Work to do: Print the data exactly as it is given, please.

Source excerpt:
--- Begin ---
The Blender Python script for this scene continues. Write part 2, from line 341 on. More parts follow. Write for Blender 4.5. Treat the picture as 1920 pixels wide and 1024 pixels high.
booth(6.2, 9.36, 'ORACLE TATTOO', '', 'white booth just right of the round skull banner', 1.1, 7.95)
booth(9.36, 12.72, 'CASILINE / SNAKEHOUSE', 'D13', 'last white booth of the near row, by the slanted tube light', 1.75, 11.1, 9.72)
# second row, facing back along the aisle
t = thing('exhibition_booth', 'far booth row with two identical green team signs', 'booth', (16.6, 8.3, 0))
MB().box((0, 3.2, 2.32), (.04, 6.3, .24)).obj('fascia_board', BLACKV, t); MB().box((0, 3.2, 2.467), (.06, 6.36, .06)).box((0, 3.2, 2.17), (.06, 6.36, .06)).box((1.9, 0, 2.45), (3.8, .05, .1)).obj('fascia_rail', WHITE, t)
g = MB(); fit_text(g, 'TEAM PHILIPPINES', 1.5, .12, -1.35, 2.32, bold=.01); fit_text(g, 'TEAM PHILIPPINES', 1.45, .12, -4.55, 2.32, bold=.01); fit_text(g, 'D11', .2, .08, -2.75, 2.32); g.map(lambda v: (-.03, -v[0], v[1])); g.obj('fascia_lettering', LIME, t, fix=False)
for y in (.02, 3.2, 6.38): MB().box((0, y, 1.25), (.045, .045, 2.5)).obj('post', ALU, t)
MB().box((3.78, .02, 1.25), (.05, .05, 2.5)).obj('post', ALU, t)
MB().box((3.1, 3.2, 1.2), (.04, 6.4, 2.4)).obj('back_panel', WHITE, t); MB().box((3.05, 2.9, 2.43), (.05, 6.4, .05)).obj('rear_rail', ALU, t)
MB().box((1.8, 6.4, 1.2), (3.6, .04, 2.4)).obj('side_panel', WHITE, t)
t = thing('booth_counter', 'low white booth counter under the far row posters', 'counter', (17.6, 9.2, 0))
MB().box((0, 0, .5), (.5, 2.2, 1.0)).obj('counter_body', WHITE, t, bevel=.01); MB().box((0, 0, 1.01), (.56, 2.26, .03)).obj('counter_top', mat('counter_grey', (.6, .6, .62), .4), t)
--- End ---
Reply to the exercise:
The Blender Python script for this scene continues. Write part 2, from line 341 on. More parts follow. Write for Blender 4.5. Treat the picture as 1920 pixels wide and 1024 pixels high.
booth(6.2, 9.36, 'ORACLE TATTOO', '', 'white booth just right of the round skull banner', 1.1, 7.95)
booth(9.36, 12.72, 'CASILINE / SNAKEHOUSE', 'D13', 'last white booth of the near row, by the slanted tube light', 1.75, 11.1, 9.72)
# second row, facing back along the aisle
t = thing('exhibition_booth', 'far booth row with two identical green team signs', 'booth', (16.6, 8.3, 0))
MB().box((0, 3.2, 2.32), (.04, 6.3, .24)).obj('fascia_board', BLACKV, t); MB().box((0, 3.2, 2.467), (.06, 6.36, .06)).box((0, 3.2, 2.17), (.06, 6.36, .06)).box((1.9, 0, 2.45), (3.8, .05, .1)).obj('fascia_rail', WHITE, t)
g = MB(); fit_text(g, 'TEAM PHILIPPINES', 1.5, .12, -1.35, 2.32, bold=.01); fit_text(g, 'TEAM PHILIPPINES', 1.45, .12, -4.55, 2.32, bold=.01); fit_text(g, 'D11', .2, .08, -2.75, 2.32); g.map(lambda v: (-.03, -v[0], v[1])); g.obj('fascia_lettering', LIME, t, fix=False)
for y in (.02, 3.2, 6.38): MB().box((0, y, 1.25), (.045, .045, 2.5)).obj('post', ALU, t)
MB().box((3.78, .02, 1.25), (.05, .05, 2.5)).obj('post', ALU, t)
MB().box((3.1, 3.2, 1.2), (.04, 6.4, 2.4)).obj('back_panel', WHITE, t); MB().box((3.05, 2.9, 2.43), (.05, 6.4, .05)).obj('rear_rail', ALU, t)
MB().box((1.8, 6.4, 1.2), (3.6, .04, 2.4)).obj('side_panel', WHITE, t)
t = thing('booth_counter', 'low white booth counter under the far row posters', 'counter', (17.6, 9.2, 0))
MB().box((0, 0, .5), (.5, 2.2, 1.0)).obj('counter_body', WHITE, t, bevel=.01); MB().box((0, 0, 1.01), (.56, 2.26, .03)).obj('counter_top', mat('counter_grey', (.6, .6, .62), .4), t)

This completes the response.